<<<<

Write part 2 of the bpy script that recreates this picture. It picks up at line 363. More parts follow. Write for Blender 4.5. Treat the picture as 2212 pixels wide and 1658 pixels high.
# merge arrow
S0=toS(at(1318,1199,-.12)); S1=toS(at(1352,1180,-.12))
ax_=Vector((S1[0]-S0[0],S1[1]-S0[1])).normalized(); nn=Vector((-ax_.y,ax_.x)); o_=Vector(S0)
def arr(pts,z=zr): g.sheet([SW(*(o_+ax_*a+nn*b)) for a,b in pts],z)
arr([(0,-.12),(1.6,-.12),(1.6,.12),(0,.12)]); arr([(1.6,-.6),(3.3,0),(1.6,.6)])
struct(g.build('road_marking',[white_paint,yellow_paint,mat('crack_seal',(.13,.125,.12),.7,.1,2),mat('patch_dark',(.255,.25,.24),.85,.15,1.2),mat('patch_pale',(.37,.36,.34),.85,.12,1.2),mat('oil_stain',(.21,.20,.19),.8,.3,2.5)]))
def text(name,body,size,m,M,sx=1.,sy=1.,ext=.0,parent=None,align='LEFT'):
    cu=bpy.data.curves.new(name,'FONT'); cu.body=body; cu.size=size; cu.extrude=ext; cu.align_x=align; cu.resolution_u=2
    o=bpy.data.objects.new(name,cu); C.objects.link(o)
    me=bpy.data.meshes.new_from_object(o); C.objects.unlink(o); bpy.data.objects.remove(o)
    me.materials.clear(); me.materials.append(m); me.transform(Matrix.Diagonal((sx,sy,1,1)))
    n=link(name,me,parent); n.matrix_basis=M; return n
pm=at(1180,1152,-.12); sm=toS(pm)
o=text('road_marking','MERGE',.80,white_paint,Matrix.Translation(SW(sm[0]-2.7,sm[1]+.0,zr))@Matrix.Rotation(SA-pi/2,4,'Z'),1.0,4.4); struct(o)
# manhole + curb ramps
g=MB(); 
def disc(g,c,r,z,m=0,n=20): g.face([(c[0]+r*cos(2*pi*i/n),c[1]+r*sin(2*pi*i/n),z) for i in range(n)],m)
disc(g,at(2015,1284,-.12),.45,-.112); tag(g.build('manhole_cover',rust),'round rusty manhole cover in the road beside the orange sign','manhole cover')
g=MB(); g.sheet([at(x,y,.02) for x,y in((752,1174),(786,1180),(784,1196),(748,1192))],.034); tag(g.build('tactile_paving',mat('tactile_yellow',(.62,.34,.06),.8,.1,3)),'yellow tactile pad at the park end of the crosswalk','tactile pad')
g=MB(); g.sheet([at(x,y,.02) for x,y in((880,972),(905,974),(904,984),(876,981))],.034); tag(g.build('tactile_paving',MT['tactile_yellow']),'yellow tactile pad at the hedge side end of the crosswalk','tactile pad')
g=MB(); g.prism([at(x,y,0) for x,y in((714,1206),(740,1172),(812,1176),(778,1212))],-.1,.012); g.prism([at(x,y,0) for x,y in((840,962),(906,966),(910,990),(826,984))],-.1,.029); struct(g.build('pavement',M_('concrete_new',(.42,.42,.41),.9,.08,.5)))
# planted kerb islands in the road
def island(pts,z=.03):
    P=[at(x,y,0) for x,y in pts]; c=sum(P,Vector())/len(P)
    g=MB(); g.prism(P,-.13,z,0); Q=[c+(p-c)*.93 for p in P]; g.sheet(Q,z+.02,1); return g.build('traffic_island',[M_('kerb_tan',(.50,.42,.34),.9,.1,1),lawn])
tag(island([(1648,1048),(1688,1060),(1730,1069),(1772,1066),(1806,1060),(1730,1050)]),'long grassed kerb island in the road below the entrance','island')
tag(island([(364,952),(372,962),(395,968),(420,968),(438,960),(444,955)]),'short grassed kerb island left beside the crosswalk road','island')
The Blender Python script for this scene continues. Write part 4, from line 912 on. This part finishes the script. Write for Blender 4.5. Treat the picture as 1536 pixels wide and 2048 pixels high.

>>>>

Please restate the whole listing word for word.

CORRECT ANSWER:
Write part 2 of the bpy script that recreates this picture. It picks up at line 363. More parts follow. Write for Blender 4.5. Treat the picture as 2212 pixels wide and 1658 pixels high.
# merge arrow
S0=toS(at(1318,1199,-.12)); S1=toS(at(1352,1180,-.12))
ax_=Vector((S1[0]-S0[0],S1[1]-S0[1])).normalized(); nn=Vector((-ax_.y,ax_.x)); o_=Vector(S0)
def arr(pts,z=zr): g.sheet([SW(*(o_+ax_*a+nn*b)) for a,b in pts],z)
arr([(0,-.12),(1.6,-.12),(1.6,.12),(0,.12)]); arr([(1.6,-.6),(3.3,0),(1.6,.6)])
struct(g.build('road_marking',[white_paint,yellow_paint,mat('crack_seal',(.13,.125,.12),.7,.1,2),mat('patch_dark',(.255,.25,.24),.85,.15,1.2),mat('patch_pale',(.37,.36,.34),.85,.12,1.2),mat('oil_stain',(.21,.20,.19),.8,.3,2.5)]))
def text(name,body,size,m,M,sx=1.,sy=1.,ext=.0,parent=None,align='LEFT'):
    cu=bpy.data.curves.new(name,'FONT'); cu.body=body; cu.size=size; cu.extrude=ext; cu.align_x=align; cu.resolution_u=2
    o=bpy.data.objects.new(name,cu); C.objects.link(o)
    me=bpy.data.meshes.new_from_object(o); C.objects.unlink(o); bpy.data.objects.remove(o)
    me.materials.clear(); me.materials.append(m); me.transform(Matrix.Diagonal((sx,sy,1,1)))
    n=link(name,me,parent); n.matrix_basis=M; return n
pm=at(1180,1152,-.12); sm=toS(pm)
o=text('road_marking','MERGE',.80,white_paint,Matrix.Translation(SW(sm[0]-2.7,sm[1]+.0,zr))@Matrix.Rotation(SA-pi/2,4,'Z'),1.0,4.4); struct(o)
# manhole + curb ramps
g=MB(); 
def disc(g,c,r,z,m=0,n=20): g.face([(c[0]+r*cos(2*pi*i/n),c[1]+r*sin(2*pi*i/n),z) for i in range(n)],m)
disc(g,at(2015,1284,-.12),.45,-.112); tag(g.build('manhole_cover',rust),'round rusty manhole cover in the road beside the orange sign','manhole cover')
g=MB(); g.sheet([at(x,y,.02) for x,y in((752,1174),(786,1180),(784,1196),(748,1192))],.034); tag(g.build('tactile_paving',mat('tactile_yellow',(.62,.34,.06),.8,.1,3)),'yellow tactile pad at the park end of the crosswalk','tactile pad')
g=MB(); g.sheet([at(x,y,.02) for x,y in((880,972),(905,974),(904,984),(876,981))],.034); tag(g.build('tactile_paving',MT['tactile_yellow']),'yellow tactile pad at the hedge side end of the crosswalk','tactile pad')
g=MB(); g.prism([at(x,y,0) for x,y in((714,1206),(740,1172),(812,1176),(778,1212))],-.1,.012); g.prism([at(x,y,0) for x,y in((840,962),(906,966),(910,990),(826,984))],-.1,.029); struct(g.build('pavement',M_('concrete_new',(.42,.42,.41),.9,.08,.5)))
# planted kerb islands in the road
def island(pts,z=.03):
    P=[at(x,y,0) for x,y in pts]; c=sum(P,Vector())/len(P)
    g=MB(); g.prism(P,-.13,z,0); Q=[c+(p-c)*.93 for p in P]; g.sheet(Q,z+.02,1); return g.build('traffic_island',[M_('kerb_tan',(.50,.42,.34),.9,.1,1),lawn])
tag(island([(1648,1048),(1688,1060),(1730,1069),(1772,1066),(1806,1060),(1730,1050)]),'long grassed kerb island in the road below the entrance','island')
tag(island([(364,952),(372,962),(395,968),(420,968),(438,960),(444,955)]),'short grassed kerb island left beside the crosswalk road','island')
The Blender Python script for this scene continues. Write part 4, from line 912 on. This part finishes the script. Write for Blender 4.5. Treat the picture as 1536 pixels wide and 2048 pixels high.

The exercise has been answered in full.